Die Kunst der DDR differenzierter betrachten
Der Titel ist inspiriert vom Kunstfaserstoff „Präsent 20“ , der anlässlich des 20. Jahrestages der DDR entwickelt wurde. Die lachsfarbene, gewällte Skulptur setzt sich aus acht genähten Orchideenblüten zusammen und reflektiert die kunsthandwerklichen Fähigkeiten dieser Diaspora. Das Interesse an der Materialität von Erinnerungen teilt auch Su-Ran Sichling, die die Designgeschichte der DDR mit ihren besonderen Formen, Farben und Gestaltungselementen in den brüchigen Kontext der Nachwendezeit setzt. Ihre „Gelehrtensteine“, eine Skulpturenserie, sind aus dem typischen Waschbeton, der den Wohnungsbau der DDR prägte und das Antlitz der ostdeutschen Städte bis heute bestimmt – sie sollen das Innen und Außen aufbrechen. Für Pinther und die beteiligten Künstlerinnen und Künstler sei es an der Zeit, die Kunst der DDR und die kulturpolitische Entwicklung differenzierter zu betrachten, das sei ein zentrales Ergebnis der Recherchen zur Ausstellung. „Unser Ziel ist es Sichtbarkeit zu schaffen, nicht nur für die Internationalität der DDR-Kunst, sondern auch für die Kunstproduktion von Gruppen, die abseits der Mehrheitsgesellschaft tätig waren und ein avantgardistisches Oeuvre geschaffen haben“, sagt Pinther.

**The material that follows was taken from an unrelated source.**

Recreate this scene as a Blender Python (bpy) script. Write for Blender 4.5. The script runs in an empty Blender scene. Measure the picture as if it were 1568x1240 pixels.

Dazu passend wurde auch Maithu Bùis Videoarbeit „Rausblick“ ausgewählt, die ein Plädoyer für die Freiheit und die Flucht aus dem Post-Biedermeier sowohl der DDR als auch der Gegenwart ist. Ausgangspunkte bilden das Humboldt Forum und der abgerissene Palast der Republik, dessen Stahlskelett für den Burj Khalifa in Dubai recycelt wurde. Auch das ist eine gänzlich unerwartete Verbindung, die die ehemalige DDR heute mit der weiten Welt hat. Es gibt wohl keinen besseren Ort als dieses Haus der Weltkulturen, um die Geschichten des „Weltstaats“ DDR zu zeigen und das zudem kurz vor dem 60. Jubiläum der ersten „Intergrafik“, die gegenüber im Alten Museum stattfand.